Festool Domino review

A few months ago (August 2019) I finally purchased a tool I had been drooling over for quite some time … the Festool Domino DF500 joiner … this is the smaller of the two joiner tools from Festool.

Domino joiner getting some good use for fir bed frame parts

So what was it that got me to pull the trigger?

At that time I had a specific project in the works which would make significant use of such a tool … namely 46 solid fir bed frames to fabricate / assemble. I’ve always been a fan of Festool and believe in investing in superior tools even when this means delaying a purchase to save up the necessary funds. In the end of the day it’s pretty much always worthwhile.

What are the key things I have been / am using it for?

Tenons used for cabinet construction

Well other than the bed frames just described and shown above; I modified my standard means of constructing cabinets to now use the Festool Domino tenons to join the back and sides … and then they are also screwed which pulls everything tight as the glue dries. The end result is a “bullet proof” cabinet which will last for generations as is the goal.

48″ x 24″ sign created by laminating narrower boards using Festool Domino tenons

I’ve also been using it for frames for signs, laminating boards to make wider panels … and I am certain I will find plenty more uses as time goes on. Certainly creating wider boards for signs is a pretty common use now.

What are the top 5 things I love about this tool?

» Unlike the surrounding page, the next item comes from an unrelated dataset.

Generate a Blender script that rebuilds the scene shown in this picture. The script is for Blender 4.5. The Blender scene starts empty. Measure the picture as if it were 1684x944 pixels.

  1. It works every time for hours on end without skipping a beat, which in a production environment (or if you just value your time) is definitely a major consideration.
  2. It’s safe; I am constantly getting nicks, scratches and splinters … but none of them from this tool.
  3. Speed; it is very quick to set up & adjust for depth / width / angle. The bits are easily swapped over for different sizes of tenon.
  4. Dust control; in conjunction with my Festool HEPA shop vac there is barely any dust to speak of when using this tool and a face mask is not necessary.
  5. Last of all but certainly not last is the strength of the end product. The beach tenons are super strong and just make for a very durable end product.

What are the things I am less keen on?

  1. Well I guess the obvious one is the price … not just the $1040 for the tool itself, or the similar cost for a decent vacuum (in my case the Festool HEPA vac) … but also the cost of the beach tennons. When you buy Festool products you should not be basing the decision primarily on price as there are way cheaper options … such as most biscuit joiners. However … well see the number one top thing I love above as to why ultimately it’s worth the price 😉
  2. You do need to watch in softer wood (such as fir or pine) and take the process of machining a tenon hole a little slower to avoid any tear out. I usually do a slow first pass & then a quick “dive” second pass just to make sure the hole is clean. This technique works well for me on softer wood.

Where do I see this helping my business most?

I can produce very durable products in a timely manner.

What suggestions or tips do I have if any?

Experiment to see what spacing / how many tenons you need and what size to use in various dimensions of material. More rather than fewer also helps with alignment as you marry two panels together and that benefit alone isn’t to be sneezed at.